BIENVENUE AU PAYS DE L’INSOLITE !
Avez-vous jamais songé, le lundi matin au bureau, au lycée ou au fourneau, à votre journée de falaise de la veille ? Avez-vous jamais laissé vos pensées s’échapper de votre routine pour revivre avec bonheur ce dernier essai où, au bout de l’effort, vous avez clippé la chaîne de votre projet ? Avez-vous jamais, dans ces moments, contemplé les gens autour de vous en vous disant : « Ah, s’ils savaient… Mais comment pourraient-ils deviner que ce week-end j’étais dans un autre univers ? » Le décalage, le contraste entre ce que vous avez vécu la veille et ce que vous êtes en train de vivre est alors tel, que seul vos doigts broutés, stigmates de la bataille livrée contre le rocher, vous rappellent que vous n’avez pas rêvé, et que tout cela s’est vraiment passé.
L’escalade nous plonge souvent dans des ambiances si étranges, si dissonante avec ce que nous considérons comme « normal », que nous avons le sentiment d’avoir vécu un rêve éveillé. Or cette intrusion surréaliste dans la vie réelle, pour peu qu’on sache l’apprécier, procure une forme de jubilation incroyablement plaisante, une « jouissance de l’insolite ». Dans ce magazine, Sam Bié muni de son appareil photo et Soline Kentzel de sa plume nous démontrent, page après page, qu’en pays niçois l’étrange est roi. À La Turbie (P26) ou Alcatraz (P58), vous dominerez la mer et la cité proprette de Monaco qui, de là-haut, ressemblera à s’y méprendre à une ville-jouet. À Déversé (P38), cette immense échelle de corde qui tombe du ciel apparaîtra comme une passerelle mystérieuse entre deux mondes ; et l’ambiance défrisante de ces voies de l’Étage (P68) ne fera que conforter l’impression d’évoluer dans un univers parallèle. Que dire enfin du récent secteur de l’Oreille à Saint-Auban (P72) ? Ne serait-ce qu’en regardant les photos, la géométrie, les couleurs ; on ne sait plus où on est. Exit les belles et régulières barres de calcaire. Ici, dans ce palais polymorphe de l’escalade, tout se pense en trois dimensions.

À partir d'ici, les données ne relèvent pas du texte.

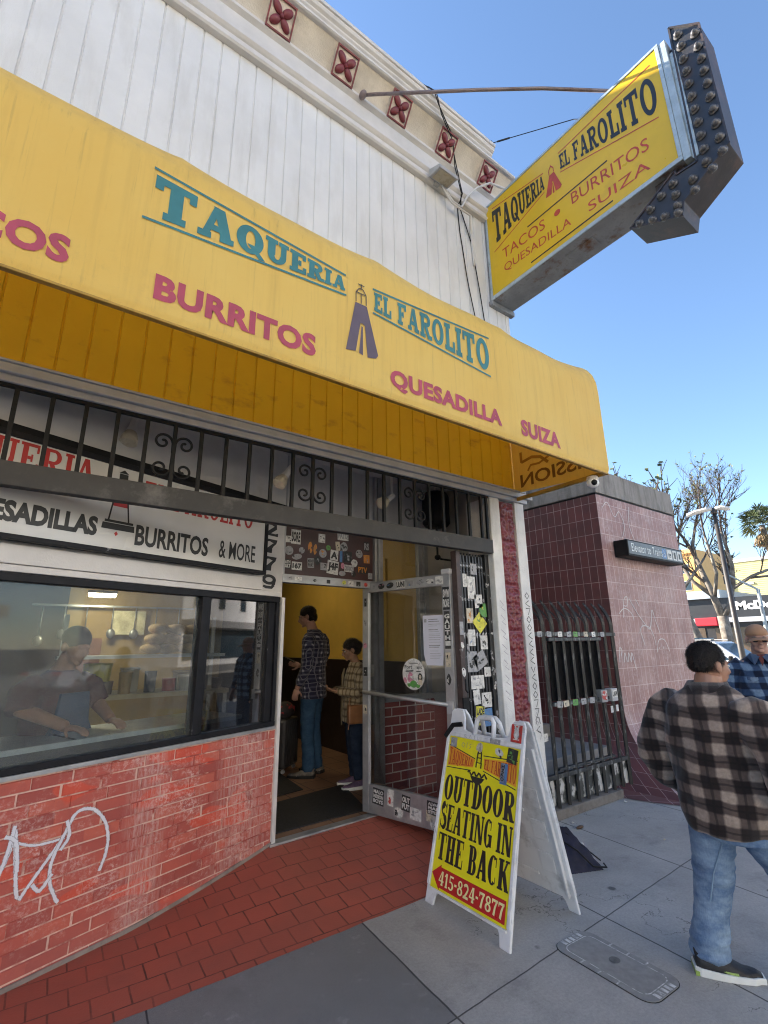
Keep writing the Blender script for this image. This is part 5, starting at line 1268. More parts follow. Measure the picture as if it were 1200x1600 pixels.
for i, (x, y, z, w, h, c) in enumerate(((.42, 6.25, 1.35, .26, .36, (.24, .10, .05)), (.75, 6.25, 1.75, .34, .26, (.75, .68, .45)))):
    tag(MB().box(x, x + w, y - .015, y, z, z + h).build('wall_poster', mat('poster_print', c, .5, .3, 7, bmp=0)), ['dark red', 'pale'][i] + ' poster on the cream kitchen wall', 'poster')
# ------------------------------------------------------------------ folding A-frame sign
M['sandwich'] = mat('white_plastic_board', (.72, .72, .73), .42, .05, 4, bmp=.15, bscale=150, stain=(.36, .355, .35), stain_scale=7, stain_lo=.54, stain_hi=.78)
M['acid'] = mat('acid_yellow_print', (.80, .71, .015), .35, .05, 3, bmp=0, stain=(.62, .55, .03), stain_scale=9, stain_lo=.6, stain_hi=.8)
af = thing('sandwich_board', 'white plastic sandwich board with a yellow OUTDOOR SEATING IN THE BACK poster and red arrow', 'sandwich board', (2.357, 2.86, 0))
EX, EY = Vector((0, -1, 0)), Vector((.2723, 0, 1)).normalized(); EN = Vector((-1, 0, .2723)).normalized()
AP = lambda u, v, d=0: EX * u + EY * v + EN * d
def board(name, P, parent, hinge_gap=False):
    g = MB()
    fr = lambda p: P(p.x, p.y, p.z)
    out = [(0, 0), (.075, 0), (.085, .055), (.10, .075), (.604, .075), (.619, .055), (.629, 0), (.704, 0), (.690, 1.13), (.675, 1.165), (.60, 1.165), (.575, 1.14), (.555, 1.06), (.47, 1.045), (.23, 1.045), (.165, 1.06), (.145, 1.15), (.12, 1.19), (.03, 1.19), (.012, 1.165)]
    g.prism([P(u, v, -.018) for u, v in out], (P(0, 0, .0) - P(0, 0, -.018)))
    b = g.build(name, M['sandwich'], parent, bevel=.005)
    g = MB()
    for q in ((.006, .030, .10, 1.03), (.674, .698, .10, 1.10), (.0302, .6738, 1.005, 1.035), (.0302, .6738, .078, .092)): g.box(*q, .0002, .012, fr)
    for u in (.05, .654): g.lathe([(0, .0), (.014, .0), (.012, .008), (0, .009)], (0, 0, 0), 10) if False else None
    g.build('rim', M['sandwich'], b, bevel=.004)
    # carrying handle
    g = MB(); g.tube([P(.255, 1.03, -.009), P(.265, 1.13, -.009), P(.285, 1.155, -.009), P(.40, 1.155, -.009), P(.42, 1.13, -.009), P(.43, 1.03, -.009)], .017, 8, side=EN); g.build('handle', M['sandwich'], b, smooth=True)
    return b
fb = board('front_board', AP, af)
EY2 = Vector((-.2723, 0, 1)).normalized(); EN2 = Vector((1, 0, .2723)).normalized()
BP = lambda u, v, d=0: Vector((.663, 0, 0)) + EX * u + EY2 * v + EN2 * d
bb = board('back_board', BP, af)
g = MB(); bfr = lambda p: BP(p.x, p.y, p.z)
for v in (.16, .36, .56, .76, .94):
    g.box(.09, .46, v, v + .022, -.026, -.0185, bfr); g.box(.50, .61, v + .05, v + .17, -.026, -.0185, bfr) if v < .9 else None
for v in (.27, .66): g.prism([BP(.28 + .03 * math.cos(R(a)), v + .03 * math.sin(R(a)), -.0185) for a in range(0, 360, 30)], EN2 * -.008)
g.build('stiffening_rib', M['sandwich'], bb, bevel=.004)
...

Quant aux figures locales, l’épaisseur de leur personnalité paraît taillée à la mesure de leurs biceps. Chacun à leur manière, ceux qu’on surnomme les irréductibles (P48) semblent fous tant leur approche de la grimpe est unique, singulière et parfois déjantée. En fait, l’escalade à Nice est une enclave irréelle dans le monde réel, et c’est ce qui la rend aussi savoureuse.